JOB
Output the material below in its entirety, exactly as given.

DATA SUPPLIED
-=-=-

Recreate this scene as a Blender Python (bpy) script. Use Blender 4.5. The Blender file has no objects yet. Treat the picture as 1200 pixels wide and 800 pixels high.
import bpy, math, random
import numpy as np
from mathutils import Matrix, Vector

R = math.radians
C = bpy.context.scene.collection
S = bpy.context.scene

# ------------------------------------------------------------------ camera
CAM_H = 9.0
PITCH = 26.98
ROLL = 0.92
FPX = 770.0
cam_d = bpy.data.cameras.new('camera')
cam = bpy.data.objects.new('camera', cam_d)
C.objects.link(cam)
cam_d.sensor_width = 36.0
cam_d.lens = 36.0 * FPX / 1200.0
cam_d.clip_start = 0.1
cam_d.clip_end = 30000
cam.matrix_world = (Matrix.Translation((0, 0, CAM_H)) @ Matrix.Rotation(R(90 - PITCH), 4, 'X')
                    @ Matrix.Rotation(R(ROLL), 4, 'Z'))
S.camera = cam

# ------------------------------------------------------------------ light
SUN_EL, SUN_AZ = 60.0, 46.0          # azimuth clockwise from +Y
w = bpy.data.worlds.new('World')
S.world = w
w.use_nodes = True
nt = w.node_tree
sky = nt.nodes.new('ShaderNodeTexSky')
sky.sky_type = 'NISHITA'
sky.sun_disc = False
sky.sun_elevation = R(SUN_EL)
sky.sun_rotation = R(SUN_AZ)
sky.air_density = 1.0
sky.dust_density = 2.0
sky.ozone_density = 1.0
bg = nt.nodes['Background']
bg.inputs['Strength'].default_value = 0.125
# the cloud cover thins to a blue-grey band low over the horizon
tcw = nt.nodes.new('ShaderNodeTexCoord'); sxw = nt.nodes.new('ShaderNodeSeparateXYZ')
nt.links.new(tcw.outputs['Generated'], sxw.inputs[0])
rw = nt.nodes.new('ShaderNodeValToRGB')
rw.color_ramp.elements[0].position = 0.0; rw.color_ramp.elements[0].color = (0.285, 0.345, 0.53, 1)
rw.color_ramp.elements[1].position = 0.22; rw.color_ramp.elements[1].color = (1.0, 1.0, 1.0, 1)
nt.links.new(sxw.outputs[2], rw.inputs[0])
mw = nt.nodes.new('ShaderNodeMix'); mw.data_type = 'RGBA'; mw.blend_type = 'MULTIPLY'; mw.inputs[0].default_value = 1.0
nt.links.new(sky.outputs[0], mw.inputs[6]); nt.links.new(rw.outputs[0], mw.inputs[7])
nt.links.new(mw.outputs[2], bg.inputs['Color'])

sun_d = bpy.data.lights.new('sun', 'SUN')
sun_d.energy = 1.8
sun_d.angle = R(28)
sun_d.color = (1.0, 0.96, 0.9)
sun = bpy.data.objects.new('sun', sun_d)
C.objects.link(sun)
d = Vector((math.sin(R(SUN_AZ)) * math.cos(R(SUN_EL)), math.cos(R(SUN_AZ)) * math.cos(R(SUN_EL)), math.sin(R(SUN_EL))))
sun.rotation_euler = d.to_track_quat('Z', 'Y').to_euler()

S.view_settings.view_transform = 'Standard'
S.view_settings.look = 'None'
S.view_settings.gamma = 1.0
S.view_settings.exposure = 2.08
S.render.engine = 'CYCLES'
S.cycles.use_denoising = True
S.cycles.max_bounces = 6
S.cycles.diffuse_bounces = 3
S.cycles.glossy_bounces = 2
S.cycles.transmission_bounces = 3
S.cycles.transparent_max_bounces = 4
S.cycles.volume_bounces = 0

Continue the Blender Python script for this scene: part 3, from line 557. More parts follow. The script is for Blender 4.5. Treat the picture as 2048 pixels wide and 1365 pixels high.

-=-=-

SOLUTION FOR THIS TASK
Recreate this scene as a Blender Python (bpy) script. Use Blender 4.5. The Blender file has no objects yet. Treat the picture as 1200 pixels wide and 800 pixels high.
import bpy, math, random
import numpy as np
from mathutils import Matrix, Vector

R = math.radians
C = bpy.context.scene.collection
S = bpy.context.scene

# ------------------------------------------------------------------ camera
CAM_H = 9.0
PITCH = 26.98
ROLL = 0.92
FPX = 770.0
cam_d = bpy.data.cameras.new('camera')
cam = bpy.data.objects.new('camera', cam_d)
C.objects.link(cam)
cam_d.sensor_width = 36.0
cam_d.lens = 36.0 * FPX / 1200.0
cam_d.clip_start = 0.1
cam_d.clip_end = 30000
cam.matrix_world = (Matrix.Translation((0, 0, CAM_H)) @ Matrix.Rotation(R(90 - PITCH), 4, 'X')
                    @ Matrix.Rotation(R(ROLL), 4, 'Z'))
S.camera = cam

# ------------------------------------------------------------------ light
SUN_EL, SUN_AZ = 60.0, 46.0          # azimuth clockwise from +Y
w = bpy.data.worlds.new('World')
S.world = w
w.use_nodes = True
nt = w.node_tree
sky = nt.nodes.new('ShaderNodeTexSky')
sky.sky_type = 'NISHITA'
sky.sun_disc = False
sky.sun_elevation = R(SUN_EL)
sky.sun_rotation = R(SUN_AZ)
sky.air_density = 1.0
sky.dust_density = 2.0
sky.ozone_density = 1.0
bg = nt.nodes['Background']
bg.inputs['Strength'].default_value = 0.125
# the cloud cover thins to a blue-grey band low over the horizon
tcw = nt.nodes.new('ShaderNodeTexCoord'); sxw = nt.nodes.new('ShaderNodeSeparateXYZ')
nt.links.new(tcw.outputs['Generated'], sxw.inputs[0])
rw = nt.nodes.new('ShaderNodeValToRGB')
rw.color_ramp.elements[0].position = 0.0; rw.color_ramp.elements[0].color = (0.285, 0.345, 0.53, 1)
rw.color_ramp.elements[1].position = 0.22; rw.color_ramp.elements[1].color = (1.0, 1.0, 1.0, 1)
nt.links.new(sxw.outputs[2], rw.inputs[0])
mw = nt.nodes.new('ShaderNodeMix'); mw.data_type = 'RGBA'; mw.blend_type = 'MULTIPLY'; mw.inputs[0].default_value = 1.0
nt.links.new(sky.outputs[0], mw.inputs[6]); nt.links.new(rw.outputs[0], mw.inputs[7])
nt.links.new(mw.outputs[2], bg.inputs['Color'])

sun_d = bpy.data.lights.new('sun', 'SUN')
sun_d.energy = 1.8
sun_d.angle = R(28)
sun_d.color = (1.0, 0.96, 0.9)
sun = bpy.data.objects.new('sun', sun_d)
C.objects.link(sun)
d = Vector((math.sin(R(SUN_AZ)) * math.cos(R(SUN_EL)), math.cos(R(SUN_AZ)) * math.cos(R(SUN_EL)), math.sin(R(SUN_EL))))
sun.rotation_euler = d.to_track_quat('Z', 'Y').to_euler()

S.view_settings.view_transform = 'Standard'
S.view_settings.look = 'None'
S.view_settings.gamma = 1.0
S.view_settings.exposure = 2.08
S.render.engine = 'CYCLES'
S.cycles.use_denoising = True
S.cycles.max_bounces = 6
S.cycles.diffuse_bounces = 3
S.cycles.glossy_bounces = 2
S.cycles.transmission_bounces = 3
S.cycles.transparent_max_bounces = 4
S.cycles.volume_bounces = 0

Continue the Blender Python script for this scene: part 3, from line 557. More parts follow. The script is for Blender 4.5. Treat the picture as 2048 pixels wide and 1365 pixels high.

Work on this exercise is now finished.